Find frequency of any element in given (+ve) integer Array

Question

Let, I have an array of size N and elements of array are denoted by Array[i] where i is index here,

Now I need to find out whether any element in the given array occurs a specific amount of time or not?

Conditions are given as follows : **Array[i] is much greater than N** for all i belongs to N (you can think as element of array is thousand times or even more greater than the size of the arraay) **Time Complexity = O(N) Space Complexity = O(1)**

Example= ARRAY[] = {1111, 2222, 3333, 2222, 3333, 3333, 3333, 1111, 2222, 3333}

now is it possible to find out if any element occurs more than 4 times in given array by traversing the given array once / twice / thrice / ....

Answer 1

This requires destroying the array as we analyze it.

We will evaluate n/7 of the values in a single pass. We will do it by using the first 6n/7 of the array as a Cuckoo hash as follows.

1. We divide that section into pairs of elements.
2. If a given pair (i,j) has j <= n then j is not a value and that is an empty bucket.
3. If a given pair (i,j) has j not in one of the 2 locations where it would go in the hash, that's an empty bucket.
4. Assuming it is a full bucket, if n < i, then j appears in the hash once.
5. Assuming it is a full bucket, if n <= i, then j appears in the hash i times.

Note that the first 6n/7 of the array will be treated as 3n/7 buckets, which is 3x the n/7 values we are trying to hash. Therefore our load factor is 1/3 < 1/2 and Cuckoo hashing works.

I'll just outline it from here. But this is the idea.

We'll need a counter inserted_values for how many distinct values are in the hash.

We initialize inserted_values by scanning the hash buckets to see how many happen to have a value in a correct place to be a full bucket. Note, if a value appears in both places it could be, only the one for the first hash value is correct.

And now we start from the end of the array and move towards the front. As we look at each value, we go as follows.

idx = len(array)
while 0 < idx:
    idx -= 1
    current_value = array[idx]
    if current_value is <= n:
        pass
    elif current_value is correctly placed in the hash:
        pass
    elif current_value can be found in the hash:
        if current_value only appears once:
            swap where count will go with where current_value is
            set count to 2
            idx += 1
        else:
            increment count
            set current_value to 0
    elif inserted_values < n/7:
        swap current value with where it belongs in the hash
        counter += 1

(NOTE: I left out rehashing. That adds considerable complications, but the principle is the same.)

And now we can scan the hash buckets, to find n/7 of the values with their counts.
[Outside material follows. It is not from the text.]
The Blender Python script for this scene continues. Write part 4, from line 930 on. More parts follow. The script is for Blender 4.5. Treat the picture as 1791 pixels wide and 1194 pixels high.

If any has a count meeting your condition, you have the answer. Otherwise 0 out the counts and processed values.

Each stage processes n/7 of the hash, so at most 7 are needed. Each requires 2 passes, so total of 14 passes. This is O(n) of work (I left some complications around rehashing out, so let's just say with very high likelihood O(n) work) to produce your answer.

It is using the array itself to track everything. In addition you need O(1) memory, so it meets the stated requirements.